De las prácticas a las políticas: ciudades comunes

Hoy las economías colaborativas están alcanzando un momentum, un punto crítico: el de dejar de verse como iniciativas aisladas y empezar a pensarse como una transición a una sociedad basada en los bienes comunes. Esta transición no será absoluta ni de un día para el otro, pero ya comenzó.

Las conversaciones globales —muchas de las cuales vienen formando parte de Comunes, un encuentro organizado por el Goethe-Institut Buenos Aires que va por su tercera edición— buscan dar el paso de las prácticas a las políticas: de mostrar iniciativas alternativas aisladas a promover orgánicamente otro paradigma.

Cuando Trebor Scholz comenzó a hablar de cooperativas de plataforma, apenas mencionaba cinco ejemplos.
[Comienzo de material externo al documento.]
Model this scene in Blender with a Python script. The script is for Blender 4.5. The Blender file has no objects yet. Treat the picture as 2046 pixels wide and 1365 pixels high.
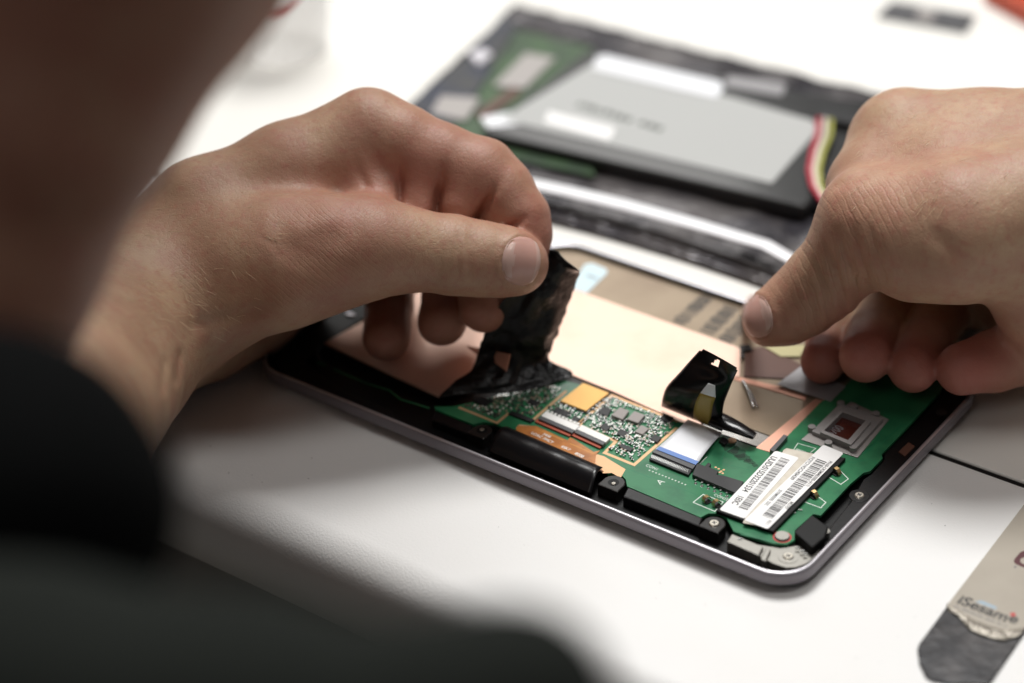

Hoy son casi 200. Hay kits de herramientas abiertas para crearlas, y también conversaciones iniciadas con diversas instancias de gobiernos locales para favorecerlas. Su crecimiento es tan impactante que hasta Google donó un millón de dólares para incubarlas.

Las ciudades aparecen como escenario de ciudadanas y ciudadanos organizados que se ponen al frente de procesos económicos y políticos. En Rosario, la Misión Antiinflación, que empezó como un conjunto de vecinas y vecinos coordinados para compra de alimentos, evolucionó como movimiento social hasta conformar un partido político.

En todo el mundo, los agentes de política pública están tomando nota: comienzan a pensar en cómo regular las plataformas, usar los datos de manera ética y aprovechar la inteligencia colectiva para el bien. Laboratorios ciudadanos ponen herramientas en manos de los habitantes y ensayan innovación de abajo hacia arriba. Un ejemplo llevado a la acción es la gestión de Ada Colau, la alcaldesa de Barcelona, quien contrató a Francesca Bria como jefa de tecnología de la ciudad. Junto a un equipo multidisciplinario, tomaron decisiones radicales como quitarle el contrato a la compañía eléctrica que abastecía a la ciudad para dárselo a cooperativas de vecinos, o controlar con firmeza las políticas de datos de sus proveedores.

Es un momento intenso, y también emocionante. ¿Cómo pensar estrategias para que los sistemas colaborativos y abiertos reduzcan la desigualdad y mejoren la vida de millones? Está en nuestras manos.

(*) Fuente: Este artículo fue publicado originalmente en el sitio del Goethe-Institut Buenos Aires el 9 de agosto de 2018.